Cultivée dans plus de 100 pays et gagnant du terrain en Afrique, l’herbe juncao, avec ses larges feuilles et tiges riches en sucre, peut produire environ 445 tonnes par hectare par an. Elle atteint sa maturité en 12 semaines et peut être récoltée jusqu’à cinq fois par an.
Depuis son introduction en 2021, l’herbe juncao a révolutionné l’élevage dans les zones semi-arides du Kenya, garantissant un approvisionnement continu en fourrage nutritif aux éleveurs et agriculteurs. Melody Kimani, une productrice laitière, témoigne de l’impact positif de l’herbe sur son élevage après un an de culture sur 0,4 hectare de ses terres : « J’ai constaté que mon bétail gagnait jusqu’à 1 kg par jour. Cela a nettement augmenté la production laitière, car l’herbe juncao s’est avérée bien plus nutritive que les pâturages traditionnels. »
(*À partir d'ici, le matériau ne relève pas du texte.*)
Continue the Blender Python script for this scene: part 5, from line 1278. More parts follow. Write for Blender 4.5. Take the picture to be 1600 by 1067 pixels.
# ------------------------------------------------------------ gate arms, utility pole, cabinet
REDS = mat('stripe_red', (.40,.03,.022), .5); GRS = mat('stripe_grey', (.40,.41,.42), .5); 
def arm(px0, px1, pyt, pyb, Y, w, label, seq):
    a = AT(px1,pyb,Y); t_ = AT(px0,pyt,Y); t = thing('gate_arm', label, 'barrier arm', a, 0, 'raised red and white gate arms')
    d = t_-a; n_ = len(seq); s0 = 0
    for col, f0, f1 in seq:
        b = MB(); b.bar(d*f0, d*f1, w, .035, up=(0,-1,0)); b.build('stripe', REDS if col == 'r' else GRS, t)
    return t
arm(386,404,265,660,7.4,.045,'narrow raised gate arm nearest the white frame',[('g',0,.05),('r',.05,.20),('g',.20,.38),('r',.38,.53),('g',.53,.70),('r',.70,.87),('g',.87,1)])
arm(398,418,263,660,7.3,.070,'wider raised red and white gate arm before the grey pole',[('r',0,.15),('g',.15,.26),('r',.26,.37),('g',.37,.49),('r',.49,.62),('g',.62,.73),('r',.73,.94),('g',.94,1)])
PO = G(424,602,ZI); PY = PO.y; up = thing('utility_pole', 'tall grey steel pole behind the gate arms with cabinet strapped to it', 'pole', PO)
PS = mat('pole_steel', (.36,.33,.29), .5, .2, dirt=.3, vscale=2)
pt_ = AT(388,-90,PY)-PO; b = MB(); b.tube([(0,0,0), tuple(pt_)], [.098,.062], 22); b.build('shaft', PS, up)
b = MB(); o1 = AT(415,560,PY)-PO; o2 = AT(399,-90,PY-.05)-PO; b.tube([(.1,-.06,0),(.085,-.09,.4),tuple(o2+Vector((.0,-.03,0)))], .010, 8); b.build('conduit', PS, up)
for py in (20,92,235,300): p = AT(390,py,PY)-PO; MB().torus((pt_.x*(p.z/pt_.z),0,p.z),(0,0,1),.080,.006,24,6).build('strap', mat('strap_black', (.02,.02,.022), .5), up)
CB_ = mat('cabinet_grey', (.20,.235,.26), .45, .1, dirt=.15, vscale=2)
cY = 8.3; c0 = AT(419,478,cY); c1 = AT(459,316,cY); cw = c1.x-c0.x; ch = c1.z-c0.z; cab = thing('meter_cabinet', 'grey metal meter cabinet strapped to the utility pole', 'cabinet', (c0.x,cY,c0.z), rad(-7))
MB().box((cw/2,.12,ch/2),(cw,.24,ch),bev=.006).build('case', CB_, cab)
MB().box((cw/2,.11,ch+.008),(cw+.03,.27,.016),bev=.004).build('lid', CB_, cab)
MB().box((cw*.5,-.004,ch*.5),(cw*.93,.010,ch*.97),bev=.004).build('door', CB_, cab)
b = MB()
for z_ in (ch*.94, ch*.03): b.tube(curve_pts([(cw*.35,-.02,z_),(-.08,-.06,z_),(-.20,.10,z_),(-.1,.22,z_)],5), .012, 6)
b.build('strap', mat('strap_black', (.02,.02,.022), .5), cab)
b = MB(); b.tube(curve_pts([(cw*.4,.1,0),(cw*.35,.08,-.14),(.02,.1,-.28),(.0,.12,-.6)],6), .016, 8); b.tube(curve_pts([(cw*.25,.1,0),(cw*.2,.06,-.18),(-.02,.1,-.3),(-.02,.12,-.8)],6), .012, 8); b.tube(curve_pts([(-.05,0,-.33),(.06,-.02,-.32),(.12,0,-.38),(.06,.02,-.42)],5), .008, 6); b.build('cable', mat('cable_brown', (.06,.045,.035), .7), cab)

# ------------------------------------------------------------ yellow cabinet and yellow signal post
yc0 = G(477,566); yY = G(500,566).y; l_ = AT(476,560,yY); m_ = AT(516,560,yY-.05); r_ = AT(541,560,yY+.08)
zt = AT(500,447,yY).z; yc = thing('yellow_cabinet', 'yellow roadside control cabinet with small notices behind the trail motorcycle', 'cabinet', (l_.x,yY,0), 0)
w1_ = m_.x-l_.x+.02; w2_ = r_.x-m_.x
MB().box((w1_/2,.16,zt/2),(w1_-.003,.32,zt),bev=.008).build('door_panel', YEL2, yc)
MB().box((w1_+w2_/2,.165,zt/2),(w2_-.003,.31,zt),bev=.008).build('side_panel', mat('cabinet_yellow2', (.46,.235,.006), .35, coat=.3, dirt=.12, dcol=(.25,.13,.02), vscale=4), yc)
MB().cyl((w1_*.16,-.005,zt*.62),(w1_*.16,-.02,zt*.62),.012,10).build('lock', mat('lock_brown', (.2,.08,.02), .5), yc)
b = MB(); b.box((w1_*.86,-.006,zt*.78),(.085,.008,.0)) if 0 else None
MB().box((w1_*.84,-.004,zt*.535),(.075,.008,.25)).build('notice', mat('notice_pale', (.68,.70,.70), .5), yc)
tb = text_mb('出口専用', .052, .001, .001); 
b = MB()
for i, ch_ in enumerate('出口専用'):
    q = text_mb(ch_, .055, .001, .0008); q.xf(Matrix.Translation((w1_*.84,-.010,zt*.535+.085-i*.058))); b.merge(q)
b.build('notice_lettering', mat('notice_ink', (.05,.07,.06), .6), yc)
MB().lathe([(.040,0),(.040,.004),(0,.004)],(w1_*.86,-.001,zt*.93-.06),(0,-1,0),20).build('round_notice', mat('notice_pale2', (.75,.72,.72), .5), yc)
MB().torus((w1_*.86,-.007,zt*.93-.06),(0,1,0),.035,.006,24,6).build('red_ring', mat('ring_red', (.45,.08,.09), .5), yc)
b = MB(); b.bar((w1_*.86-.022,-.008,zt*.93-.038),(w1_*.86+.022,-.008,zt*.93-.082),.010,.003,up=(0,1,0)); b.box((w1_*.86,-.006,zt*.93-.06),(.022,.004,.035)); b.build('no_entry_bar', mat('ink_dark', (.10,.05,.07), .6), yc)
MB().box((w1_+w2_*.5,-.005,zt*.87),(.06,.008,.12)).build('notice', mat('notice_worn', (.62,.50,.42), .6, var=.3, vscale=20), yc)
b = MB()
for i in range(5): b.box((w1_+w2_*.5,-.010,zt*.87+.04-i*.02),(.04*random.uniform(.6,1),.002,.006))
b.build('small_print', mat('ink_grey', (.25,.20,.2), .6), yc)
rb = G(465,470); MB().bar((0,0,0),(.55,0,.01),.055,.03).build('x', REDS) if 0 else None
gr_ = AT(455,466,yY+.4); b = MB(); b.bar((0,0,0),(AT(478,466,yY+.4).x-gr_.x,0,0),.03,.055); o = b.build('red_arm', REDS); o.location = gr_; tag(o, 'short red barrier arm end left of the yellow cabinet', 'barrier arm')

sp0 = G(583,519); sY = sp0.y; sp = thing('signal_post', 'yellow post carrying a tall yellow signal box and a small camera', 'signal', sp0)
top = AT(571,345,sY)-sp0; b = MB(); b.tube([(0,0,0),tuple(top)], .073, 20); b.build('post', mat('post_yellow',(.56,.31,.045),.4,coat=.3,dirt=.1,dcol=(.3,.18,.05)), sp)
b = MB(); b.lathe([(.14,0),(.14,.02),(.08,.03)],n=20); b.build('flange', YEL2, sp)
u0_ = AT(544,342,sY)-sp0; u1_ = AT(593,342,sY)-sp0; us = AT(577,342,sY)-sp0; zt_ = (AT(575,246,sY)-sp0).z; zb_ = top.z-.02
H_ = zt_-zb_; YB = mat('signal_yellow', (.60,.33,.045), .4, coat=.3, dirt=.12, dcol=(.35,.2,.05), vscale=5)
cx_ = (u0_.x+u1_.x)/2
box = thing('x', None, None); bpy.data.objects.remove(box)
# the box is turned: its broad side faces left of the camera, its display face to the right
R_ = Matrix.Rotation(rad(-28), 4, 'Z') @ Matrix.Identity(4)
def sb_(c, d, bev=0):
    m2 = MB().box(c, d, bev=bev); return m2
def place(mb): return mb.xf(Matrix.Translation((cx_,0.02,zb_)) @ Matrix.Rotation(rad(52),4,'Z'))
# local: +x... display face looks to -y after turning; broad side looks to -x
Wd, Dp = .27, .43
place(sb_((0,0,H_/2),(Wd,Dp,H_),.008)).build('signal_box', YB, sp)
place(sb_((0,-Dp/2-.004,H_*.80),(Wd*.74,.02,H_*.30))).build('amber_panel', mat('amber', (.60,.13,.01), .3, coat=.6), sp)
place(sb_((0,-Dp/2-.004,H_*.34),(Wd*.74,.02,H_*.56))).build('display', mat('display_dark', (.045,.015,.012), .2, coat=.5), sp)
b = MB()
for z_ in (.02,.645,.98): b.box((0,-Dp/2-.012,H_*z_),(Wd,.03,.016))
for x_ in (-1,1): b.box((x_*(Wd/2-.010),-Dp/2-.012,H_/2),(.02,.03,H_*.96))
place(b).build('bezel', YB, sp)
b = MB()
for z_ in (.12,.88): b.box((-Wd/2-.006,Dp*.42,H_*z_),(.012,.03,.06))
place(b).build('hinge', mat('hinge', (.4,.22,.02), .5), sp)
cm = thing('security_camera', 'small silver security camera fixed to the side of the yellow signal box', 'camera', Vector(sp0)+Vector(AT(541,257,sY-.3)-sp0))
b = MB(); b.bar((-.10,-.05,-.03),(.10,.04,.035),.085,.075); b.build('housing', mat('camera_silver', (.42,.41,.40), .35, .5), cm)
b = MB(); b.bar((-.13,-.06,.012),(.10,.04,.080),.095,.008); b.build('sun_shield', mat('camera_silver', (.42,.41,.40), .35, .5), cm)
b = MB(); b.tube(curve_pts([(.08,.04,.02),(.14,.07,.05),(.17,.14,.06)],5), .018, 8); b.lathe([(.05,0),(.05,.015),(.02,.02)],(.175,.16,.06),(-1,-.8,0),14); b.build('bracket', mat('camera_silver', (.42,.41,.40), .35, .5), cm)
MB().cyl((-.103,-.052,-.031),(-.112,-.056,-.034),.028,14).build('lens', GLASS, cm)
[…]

Lin Zhanxi (à gauche) explique la technologie juncao à des étudiants étrangers à Fuzhou, dans la province du Fujian, le 23 novembre 2021. (XINHUA)
Des rendements plus élevés
Les experts en fourrage affirment que l’herbe juncao contient 18 % de protéines brutes. Enrichie en micro-
éléments, elle convient également à l’alimentation des poulets, des poissons, des chèvres et des porcs.
Dans ce contexte, le Kenya, l’Ouganda et la Somalie figurent parmi les six pays participant à un programme pilote visant à pallier la pénurie persistante de matières premières. Ce programme, intitulé Resilient African Feed and Forage Systems, vise à améliorer l’efficacité de la production animale et, par extension, la nutrition humaine.
Concernant les craintes exprimées par certains scientifiques locaux sur les effets potentiels de l’introduction de l’herbe juncao sur la biodiversité, le Kenya Plant Health Inspectorate Service (KEPHIS) a indiqué, après des inspections et des audits approfondis dans une installation de quarantaine du sud-est du Kenya, que l’herbe répond à toutes les normes phytosanitaires requises. « Le suivi continu de l’herbe juncao par le régulateur n’a révélé aucune menace pour la santé humaine ou l’environnement », confirme Erick Were, inspecteur chez KEPHIS.
Lorsqu’elle est utilisée pour nourrir les vaches laitières, l’herbe juncao peut augmenter la production de lait de 40 %, tandis que les bovins de boucherie peuvent atteindre un poids de 500 kg en 12 mois.
Face aux défis posés par le changement climatique et la sécheresse affectant certaines régions du pays, l’herbe juncao s’est avérée être une ressource précieuse pour les éleveurs kényans tels que M. Mwangi. « J’ai hâte de voir mes plants de juncao grandir et je m’engage à bien nourrir mes animaux pour améliorer ma production laitière et répondre à la demande locale en lait frais », partage-t-il, optimiste quant à l’avenir de son exploitation.